Personally, I like to try and split the strips so that 18AWG wire is feasible. In your setup, that would mean split into 1/8ths and keep the wire length down to 10’ or less. If that doesn’t work out for all the points, use the “middles” technique and supply as many as you can with 18AWG and go up to 16AWG for the longer runs.

Remember when you inject, it doesn’t need to be at the end of a strip. Think about injecting in the middle of a strip so power goes “left and right” to supply legs evenly.
And lastly, remember to fuse the injection wires suitably. A wire that can handle 10A maximum needs a 12A fuse.

ok thanks that is helpful – So the long-term plan is to extend this run further along the house ~60ft total…I figured I could just start with a short run first, figure this all out then add later, but it appears this might not be a good plan.

Now I understand the gauge wiring a little better, maybe I should repurpose these 5V strips to something else and go with 12V 30LED/M strips for the longer runs I want to do then?
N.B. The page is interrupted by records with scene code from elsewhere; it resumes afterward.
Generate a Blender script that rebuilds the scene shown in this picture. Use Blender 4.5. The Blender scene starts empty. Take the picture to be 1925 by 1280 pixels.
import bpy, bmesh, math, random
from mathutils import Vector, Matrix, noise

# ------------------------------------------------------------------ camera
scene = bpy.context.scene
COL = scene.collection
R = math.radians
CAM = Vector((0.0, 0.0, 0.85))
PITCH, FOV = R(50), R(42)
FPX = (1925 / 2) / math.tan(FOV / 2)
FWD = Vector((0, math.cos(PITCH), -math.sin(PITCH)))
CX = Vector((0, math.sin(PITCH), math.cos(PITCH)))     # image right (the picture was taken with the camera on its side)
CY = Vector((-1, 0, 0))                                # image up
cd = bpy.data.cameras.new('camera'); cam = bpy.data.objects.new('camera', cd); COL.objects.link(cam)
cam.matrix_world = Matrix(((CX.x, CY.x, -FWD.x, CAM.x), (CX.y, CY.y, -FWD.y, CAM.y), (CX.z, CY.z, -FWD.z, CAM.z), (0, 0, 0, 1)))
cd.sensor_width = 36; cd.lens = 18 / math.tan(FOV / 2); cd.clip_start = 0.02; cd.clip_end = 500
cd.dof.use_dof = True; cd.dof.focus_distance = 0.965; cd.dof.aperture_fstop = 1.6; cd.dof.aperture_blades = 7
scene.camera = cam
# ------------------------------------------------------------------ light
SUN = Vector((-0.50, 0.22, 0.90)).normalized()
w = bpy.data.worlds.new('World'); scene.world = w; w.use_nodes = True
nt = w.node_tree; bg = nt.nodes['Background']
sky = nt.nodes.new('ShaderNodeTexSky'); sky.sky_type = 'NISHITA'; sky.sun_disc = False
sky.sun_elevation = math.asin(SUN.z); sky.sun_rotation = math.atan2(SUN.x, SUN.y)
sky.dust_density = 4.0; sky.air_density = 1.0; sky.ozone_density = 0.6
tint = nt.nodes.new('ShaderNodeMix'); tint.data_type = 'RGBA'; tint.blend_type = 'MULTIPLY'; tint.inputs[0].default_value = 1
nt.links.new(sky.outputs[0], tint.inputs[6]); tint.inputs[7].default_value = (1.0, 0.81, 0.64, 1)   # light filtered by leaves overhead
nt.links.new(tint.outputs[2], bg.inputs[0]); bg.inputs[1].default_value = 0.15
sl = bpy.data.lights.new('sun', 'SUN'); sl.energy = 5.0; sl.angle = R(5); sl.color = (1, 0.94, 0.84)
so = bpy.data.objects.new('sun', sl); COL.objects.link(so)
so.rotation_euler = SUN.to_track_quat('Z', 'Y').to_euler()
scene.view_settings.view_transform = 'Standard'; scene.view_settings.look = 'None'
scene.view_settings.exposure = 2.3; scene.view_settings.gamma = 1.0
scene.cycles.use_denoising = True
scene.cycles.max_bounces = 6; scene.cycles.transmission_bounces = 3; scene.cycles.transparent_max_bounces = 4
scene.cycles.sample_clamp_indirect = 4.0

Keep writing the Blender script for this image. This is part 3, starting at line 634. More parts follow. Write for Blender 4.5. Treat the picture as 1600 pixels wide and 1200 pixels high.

Would that help with reducing the gauge thickness of the wire, thus easier to hide/manage?

In general 12V LEDs take a little less than 1/2 the current for the same Wattage output so that does make the wiring easier in general.

As you can see from the drop calculators, the 3 things that affect drop are:

  1. Wire size, the bigger the wire the lesser the drop.
  2. Wire length, the shorter the wire the lesser the drop.
  3. The current being carried by the wire, the smaller the current (more injections, or higher voltage) the lesser the drop.

Reorganizing your power supplies so you can do more but shorter injections is often a good way to minimize this stuff. Thinking about how you can route your power wires separately from the strip is also helpful. And lastly, it’s often helpful to use a very short (5-10 cm) length of 18AWG wire attached to the larger injection wire when needed. That’s often easier to solder on the strip compared to 14 or 12 AWG.